What you are asked to do> Only the lines from the start of the entries up to and including the line with "(.10,.11,.04)], .8, 2.8, 33)" should be written out, exactly as they stand.

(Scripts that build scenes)
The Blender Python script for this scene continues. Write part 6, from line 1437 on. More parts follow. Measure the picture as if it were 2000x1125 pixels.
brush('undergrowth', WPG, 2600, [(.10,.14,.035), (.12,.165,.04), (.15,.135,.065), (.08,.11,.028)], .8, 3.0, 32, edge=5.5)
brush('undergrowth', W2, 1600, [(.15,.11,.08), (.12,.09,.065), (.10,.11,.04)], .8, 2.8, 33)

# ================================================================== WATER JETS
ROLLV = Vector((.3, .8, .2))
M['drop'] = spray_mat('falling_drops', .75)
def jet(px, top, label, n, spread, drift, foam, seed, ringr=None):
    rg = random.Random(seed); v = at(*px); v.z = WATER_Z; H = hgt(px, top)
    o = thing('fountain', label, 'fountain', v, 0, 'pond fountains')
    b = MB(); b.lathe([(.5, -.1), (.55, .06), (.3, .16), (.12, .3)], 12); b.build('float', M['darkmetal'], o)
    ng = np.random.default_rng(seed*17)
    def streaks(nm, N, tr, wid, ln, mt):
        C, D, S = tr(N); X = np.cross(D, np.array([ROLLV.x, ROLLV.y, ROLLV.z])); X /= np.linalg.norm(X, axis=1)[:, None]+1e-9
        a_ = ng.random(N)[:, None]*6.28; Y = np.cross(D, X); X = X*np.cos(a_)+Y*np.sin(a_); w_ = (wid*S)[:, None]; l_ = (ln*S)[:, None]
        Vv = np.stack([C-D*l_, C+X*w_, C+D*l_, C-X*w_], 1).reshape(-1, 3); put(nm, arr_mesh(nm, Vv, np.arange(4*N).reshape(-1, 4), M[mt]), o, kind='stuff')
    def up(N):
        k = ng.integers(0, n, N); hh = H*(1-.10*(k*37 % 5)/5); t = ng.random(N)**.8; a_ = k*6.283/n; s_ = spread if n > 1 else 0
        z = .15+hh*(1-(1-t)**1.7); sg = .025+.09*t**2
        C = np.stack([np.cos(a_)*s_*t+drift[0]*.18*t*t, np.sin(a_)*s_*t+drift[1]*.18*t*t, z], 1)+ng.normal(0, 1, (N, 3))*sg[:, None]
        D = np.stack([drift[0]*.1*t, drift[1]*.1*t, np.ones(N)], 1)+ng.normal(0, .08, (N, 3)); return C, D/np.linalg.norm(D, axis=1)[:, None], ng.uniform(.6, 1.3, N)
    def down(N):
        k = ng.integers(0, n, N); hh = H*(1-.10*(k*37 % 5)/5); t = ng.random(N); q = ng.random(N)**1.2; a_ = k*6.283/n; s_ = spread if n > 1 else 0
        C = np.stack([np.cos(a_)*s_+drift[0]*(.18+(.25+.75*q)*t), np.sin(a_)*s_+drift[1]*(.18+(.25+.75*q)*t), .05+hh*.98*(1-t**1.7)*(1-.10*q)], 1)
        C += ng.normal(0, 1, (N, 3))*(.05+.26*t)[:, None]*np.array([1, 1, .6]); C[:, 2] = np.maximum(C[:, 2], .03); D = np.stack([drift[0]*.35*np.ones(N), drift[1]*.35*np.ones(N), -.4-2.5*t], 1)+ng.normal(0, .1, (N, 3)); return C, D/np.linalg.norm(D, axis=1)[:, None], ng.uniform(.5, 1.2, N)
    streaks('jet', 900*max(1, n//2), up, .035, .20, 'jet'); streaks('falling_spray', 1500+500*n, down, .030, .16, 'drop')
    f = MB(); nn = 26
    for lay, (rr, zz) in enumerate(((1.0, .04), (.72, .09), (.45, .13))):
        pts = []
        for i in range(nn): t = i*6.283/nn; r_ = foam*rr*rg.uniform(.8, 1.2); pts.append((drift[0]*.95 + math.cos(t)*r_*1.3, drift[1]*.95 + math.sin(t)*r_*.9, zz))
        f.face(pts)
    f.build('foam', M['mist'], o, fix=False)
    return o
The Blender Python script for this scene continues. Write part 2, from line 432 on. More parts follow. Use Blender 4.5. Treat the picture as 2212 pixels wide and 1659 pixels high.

Written solution>
The Blender Python script for this scene continues. Write part 6, from line 1437 on. More parts follow. Measure the picture as if it were 2000x1125 pixels.
brush('undergrowth', WPG, 2600, [(.10,.14,.035), (.12,.165,.04), (.15,.135,.065), (.08,.11,.028)], .8, 3.0, 32, edge=5.5)
brush('undergrowth', W2, 1600, [(.15,.11,.08), (.12,.09,.065), (.10,.11,.04)], .8, 2.8, 33)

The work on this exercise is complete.